Wednesday, August 08, 2007, 6:55 PM

Fourth Circuit Reverses Strange Sanction Against Lawyers Who Copied Jurors' Deliberative Notes

A strange ruling from the U.S. District Court for the N.D. W. Va. was reversed today by the Fourth Circuit. A jury rendered a defense verdict for Ford Motor Co. in a products case. After the jury was discharged, the courtroom clerk asked Ford's defense counsel to remove exhibits from the jury room. When they went to the jury room, they saw an easel with a flip chart reflecting the jurors' views on the evidence presented in the case. They copied the flip chart for assistance in future cases. After a law clerk tattle taled, the judge sanctioned them, concluding they acted in bad faith.
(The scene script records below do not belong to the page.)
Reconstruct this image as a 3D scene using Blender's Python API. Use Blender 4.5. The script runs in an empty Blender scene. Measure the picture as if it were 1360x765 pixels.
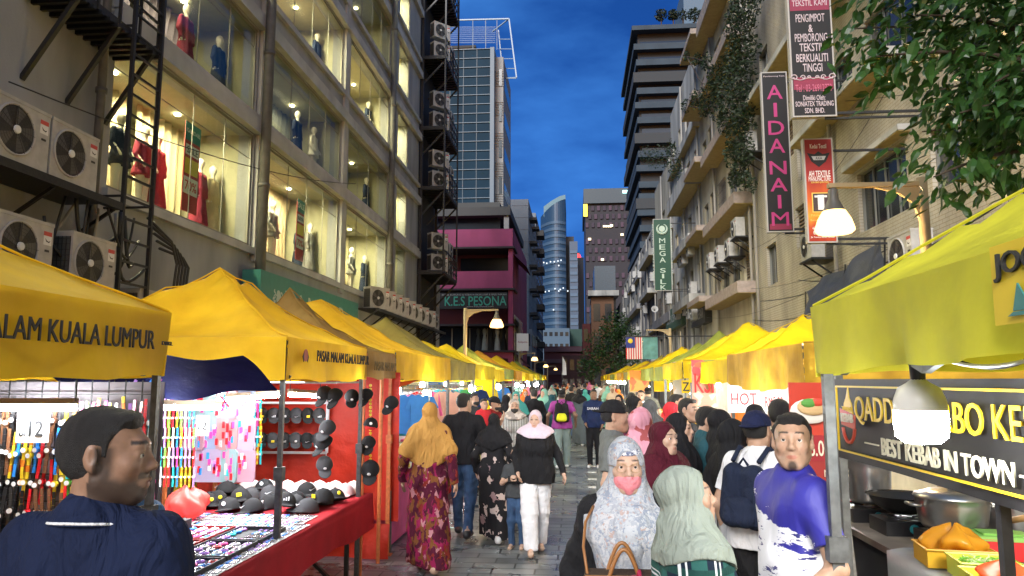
import bpy,math,random
import numpy as np
from mathutils import Vector,Matrix
random.seed(7)
RND=random.Random(11)
sc=bpy.context.scene
COL=sc.collection
R=math.radians
F=980.0
CAMZ=1.85
PITCH=math.atan(122.5/F)
YAW=math.atan(85.0/(F/math.cos(PITCH)))
CAM=Vector((0,0,CAMZ))
def _basis():
 fw=Vector((-math.sin(YAW)*math.cos(PITCH),math.cos(YAW)*math.cos(PITCH),math.sin(PITCH)))
 rt=Vector((math.cos(YAW),math.sin(YAW),0))
 up=rt.cross(fw)
 return fw,rt,up
FW,RT,UP=_basis()
def ray(px,py):
 return(FW*F+RT*(px-680.0)+UP*(382.5-py)).normalized()
def P(px,py,X=None,Y=None,Z=None):
 """the point of the place seen at photo pixel (px,py) lying on the plane X=, Y= or Z="""
 d=ray(px,py)
 if X is not None:t=X/d.x
 elif Y is not None:t=Y/d.y
 else:t=(Z-CAMZ)/d.z
 return CAM+d*t
def PY(px,X,py=400):
 return P(px,py,X=X).y
def PZ(px,py,X=None,Y=None):
 return P(px,py,X=X,Y=Y).z
def PXx(px,Y,py=400):
 return P(px,py,Y=Y).x
MATS={}
def nodes_of(m):
 m.use_nodes=True
 nt=m.node_tree
 return nt,nt.nodes,nt.links
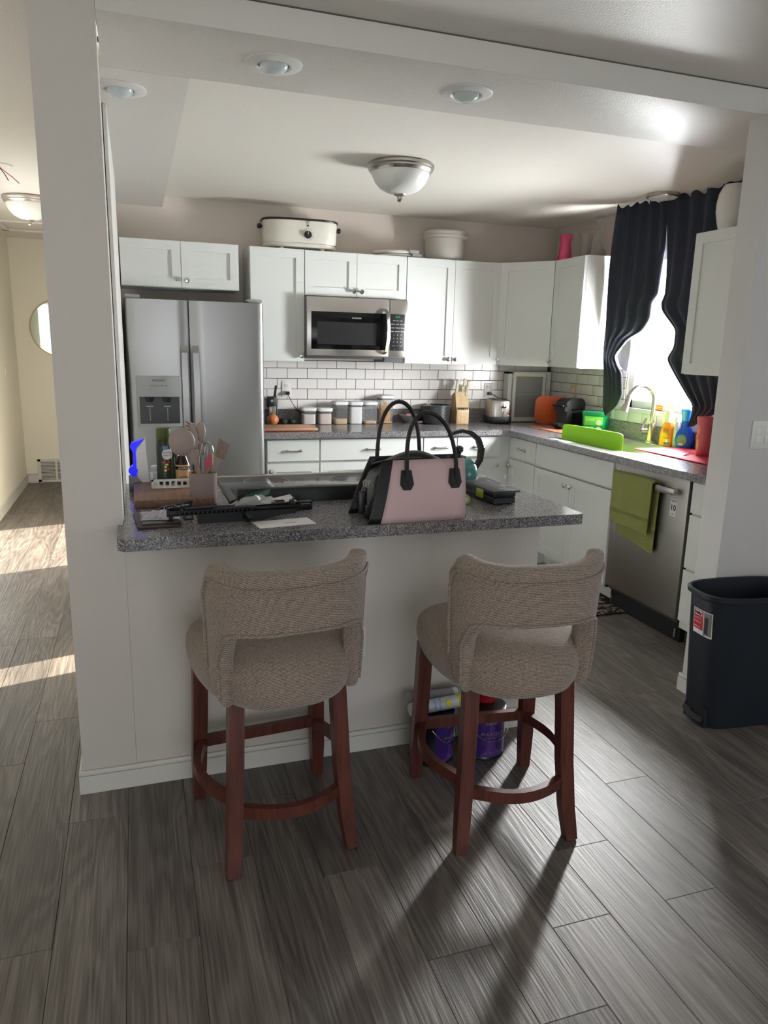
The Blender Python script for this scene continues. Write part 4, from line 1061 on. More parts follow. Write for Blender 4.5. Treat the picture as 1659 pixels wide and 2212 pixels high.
# green tub
t = thing('detergent_tub', 'green plastic detergent tub with lid beside the coffee machine', 'tub', (3.375, 2.165, CT), -52)
B().loft([sell(.078, .052, 0, 32, 5), sell(.082, .056, .005, 32, 5), sell(.088, .062, .125, 32, 5)]).obj('tub_body', GREENT, t)
B().loft([sell(.091, .065, .122, 32, 5), sell(.093, .067, .128, 32, 5), sell(.093, .067, .150, 32, 5), sell(.086, .06, .155, 32, 5)]).obj('lid', mat('green_lid', '#0c7a52', .25), t)
l = B().box(-.062, -.0625, .055, .07, -.0565, .118, bev=.001).obj('label', GREENL, t); l.rotation_euler = (R(0), 0, 0)
l2 = B().box(-.062, -.0595, .005, .07, -.0535, .054, bev=.001).obj('label', GREENT, t)
text('SCRAPE', .02, INKW, t, (-.02, -.0632, .093)); text('LOAD', .024, INKW, t, (-.025, -.0605, .032), bold=.0005)
for z, y in ((.078, -.0632), (.028, -.0605)): B().lathe([(.019, 0), (.019, .001), (0, .001)], 24, mx=Matrix.Translation((.043, y, z)) @ Matrix.Rotation(pi/2, 4, 'X')).obj('plate_picture', INKW, t)
# chopping mat in sink
t = thing('chopping_mat', 'bright lime green plastic chopping board standing in the sink', 'board', (2.952, 1.60, .727))
b = B(); b.prism([(p[0], p[1]+.142) for p in sell(.305, .142, 0, 48, 14)], -.003, .003, 'x')
o = b.obj('board', LIME, t); t.rotation_euler = (0, R(1.5), R(3.4))
t = thing('sink_strainer', 'small metal handle lying behind the lime board', 'utensil', (3.40, 1.95, CT)) 
B().tube([(.0, .03, .006), (.02, .0, .010), (0, -.04, .008), (-.02, -.01, .006), (0, .03, .006)], .004, 8).obj('wire_loop', CHROME, t)
# papers at the sink front edge
for i, (x, y, a) in enumerate(((2.86, 1.82, 10), (2.85, 1.70, -8))):
    t = thing('paper_note', ['white paper slip at the left of the sink front edge', 'white paper slip below the lime board'][i], 'paper', (x, y, CT), a, 'paper slips by the sink'); B().box(-.035, -.05, 0, .035, .05, .0012).obj('sheet', PAPER, t)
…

The judge concluded (weirdly) that counsel violated a local rule prohibiting counsel from communicating with jurors about their deliberations, as well as FRE 606(b), which generally prohibits the use of juror testimony occurring during deliberations to challenge a verdict. The sanction totaled nearly $15,000. The Fourth Circuit reversed--and took a jab at the courtroom clerk, concluding that the "problem could have been avoided had the clerk of court properly performed his responsibility of retrieving the evidence and exhibits from the jury room and returning them to the attorneys in the courtroom." Ouch.